MIT. A man walks through Killian Court at the Massachusetts Institute of Technology (MIT) in Cambridge, Massachusetts. REUTERS/Brian Snyder/File Photo

While a few UK and Asian schools have ascended, American universities continue to dominate the top of Reuters’ ranking. 

The Massachusetts Institute of Technology, for example, places second on the list, and Harvard University comes in third, making 2018 the fourth consecutive year that those universities have held those exact spots. 

The University of Pennsylvania came in fourth place for the second consecutive year, and the University of Washington is up two spots to round out the top five. 

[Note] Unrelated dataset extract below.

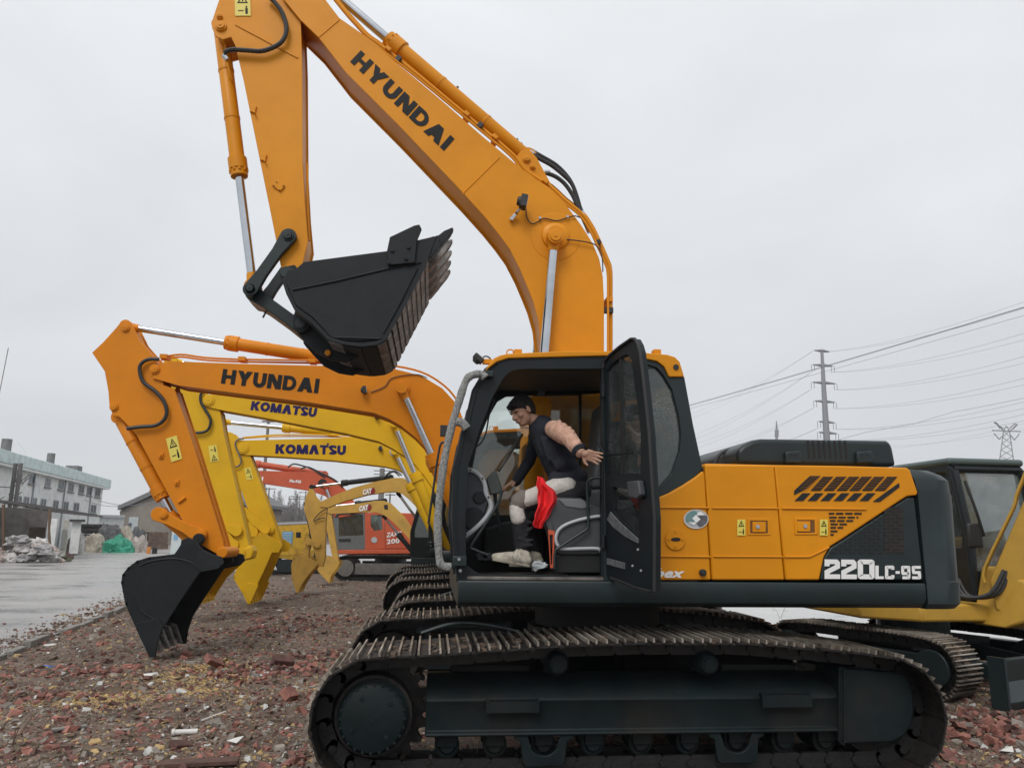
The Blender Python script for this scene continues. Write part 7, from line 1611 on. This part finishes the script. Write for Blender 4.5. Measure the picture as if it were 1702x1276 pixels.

The University of Texas System placed sixth. Belgium’s KU Leuven, ranked No. 7, is the highest ranked university outside the US, followed by Imperial College London (No. 8), the University of North Carolina Chapel Hill (No. 9) and Vanderbilt University (No. 10). Overall, eight of last year’s 10 highest-ranked universities remained in the top 10.

Other universities on Reuters’ ranking have broken out of the pack because of new, groundbreaking research. 

The biggest mover on this year’s list is the University of Manchester, which surged 27 places from No. 80 to No. 53, largely because of research into the supermaterial graphene. 

Graphene is one of the strongest materials on Earth, yet also extremely light, flexible and highly conductive; it could prove a hugely important ingredient for future innovations in electronics, energy, transportation and other industries. 

Physicists theorised the existence of graphene in the 1940s, but it was first produced in 2004 by two University of Manchester scientists. 

Ever since then the university has dominated the world’s research into the cutting-edge material. 

Manchester is home to the UK’s National Graphene Institute, and patents related to graphene account for about a quarter of all filings from the university over the five-year period examined for this list.